» Exercise
Write out exactly the lines from the start of the entries through the one that contains "wob = .008 *", including both.

Entries with scene source code

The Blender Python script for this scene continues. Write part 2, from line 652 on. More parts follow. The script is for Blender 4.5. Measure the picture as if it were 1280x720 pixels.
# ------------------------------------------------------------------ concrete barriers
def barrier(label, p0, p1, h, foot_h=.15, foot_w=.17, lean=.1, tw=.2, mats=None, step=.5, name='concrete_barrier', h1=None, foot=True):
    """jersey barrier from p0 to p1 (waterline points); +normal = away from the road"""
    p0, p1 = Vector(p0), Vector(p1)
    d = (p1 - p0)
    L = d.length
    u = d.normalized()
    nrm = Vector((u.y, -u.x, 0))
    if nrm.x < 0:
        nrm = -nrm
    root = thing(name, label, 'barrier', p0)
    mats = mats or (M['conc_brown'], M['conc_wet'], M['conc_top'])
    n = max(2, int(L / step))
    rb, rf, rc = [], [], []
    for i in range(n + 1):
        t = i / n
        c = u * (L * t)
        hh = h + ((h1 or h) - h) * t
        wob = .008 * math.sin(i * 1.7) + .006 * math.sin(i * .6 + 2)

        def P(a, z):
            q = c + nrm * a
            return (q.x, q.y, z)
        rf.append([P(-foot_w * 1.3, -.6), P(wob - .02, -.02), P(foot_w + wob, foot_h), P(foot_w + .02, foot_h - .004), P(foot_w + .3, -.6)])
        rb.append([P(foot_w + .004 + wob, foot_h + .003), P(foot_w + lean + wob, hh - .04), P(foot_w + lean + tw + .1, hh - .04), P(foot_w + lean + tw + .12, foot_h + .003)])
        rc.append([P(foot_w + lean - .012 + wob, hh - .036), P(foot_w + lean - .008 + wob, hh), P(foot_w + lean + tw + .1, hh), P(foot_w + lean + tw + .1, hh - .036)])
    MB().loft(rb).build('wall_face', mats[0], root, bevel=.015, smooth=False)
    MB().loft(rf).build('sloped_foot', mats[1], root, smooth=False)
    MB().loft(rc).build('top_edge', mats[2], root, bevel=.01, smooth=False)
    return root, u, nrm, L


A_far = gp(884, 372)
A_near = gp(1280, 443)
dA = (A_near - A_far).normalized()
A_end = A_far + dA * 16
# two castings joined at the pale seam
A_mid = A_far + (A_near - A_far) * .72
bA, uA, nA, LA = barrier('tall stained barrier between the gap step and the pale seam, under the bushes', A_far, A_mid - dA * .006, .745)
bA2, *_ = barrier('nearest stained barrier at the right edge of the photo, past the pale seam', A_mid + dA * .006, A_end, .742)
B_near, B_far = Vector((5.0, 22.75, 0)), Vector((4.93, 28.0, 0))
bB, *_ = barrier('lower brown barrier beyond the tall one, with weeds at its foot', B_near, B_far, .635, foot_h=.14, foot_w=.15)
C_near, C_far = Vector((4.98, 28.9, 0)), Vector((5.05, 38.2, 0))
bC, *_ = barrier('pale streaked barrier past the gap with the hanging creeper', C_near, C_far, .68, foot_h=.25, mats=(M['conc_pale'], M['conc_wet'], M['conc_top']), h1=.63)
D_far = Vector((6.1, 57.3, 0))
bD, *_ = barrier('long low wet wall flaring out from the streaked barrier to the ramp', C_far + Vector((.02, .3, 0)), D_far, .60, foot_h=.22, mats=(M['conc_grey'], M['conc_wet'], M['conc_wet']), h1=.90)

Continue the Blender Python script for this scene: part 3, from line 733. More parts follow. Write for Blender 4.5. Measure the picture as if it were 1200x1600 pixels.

» Written response
The Blender Python script for this scene continues. Write part 2, from line 652 on. More parts follow. The script is for Blender 4.5. Measure the picture as if it were 1280x720 pixels.
# ------------------------------------------------------------------ concrete barriers
def barrier(label, p0, p1, h, foot_h=.15, foot_w=.17, lean=.1, tw=.2, mats=None, step=.5, name='concrete_barrier', h1=None, foot=True):
    """jersey barrier from p0 to p1 (waterline points); +normal = away from the road"""
    p0, p1 = Vector(p0), Vector(p1)
    d = (p1 - p0)
    L = d.length
    u = d.normalized()
    nrm = Vector((u.y, -u.x, 0))
    if nrm.x < 0:
        nrm = -nrm
    root = thing(name, label, 'barrier', p0)
    mats = mats or (M['conc_brown'], M['conc_wet'], M['conc_top'])
    n = max(2, int(L / step))
    rb, rf, rc = [], [], []
    for i in range(n + 1):
        t = i / n
        c = u * (L * t)
        hh = h + ((h1 or h) - h) * t
        wob = .008 * math.sin(i * 1.7) + .006 * math.sin(i * .6 + 2)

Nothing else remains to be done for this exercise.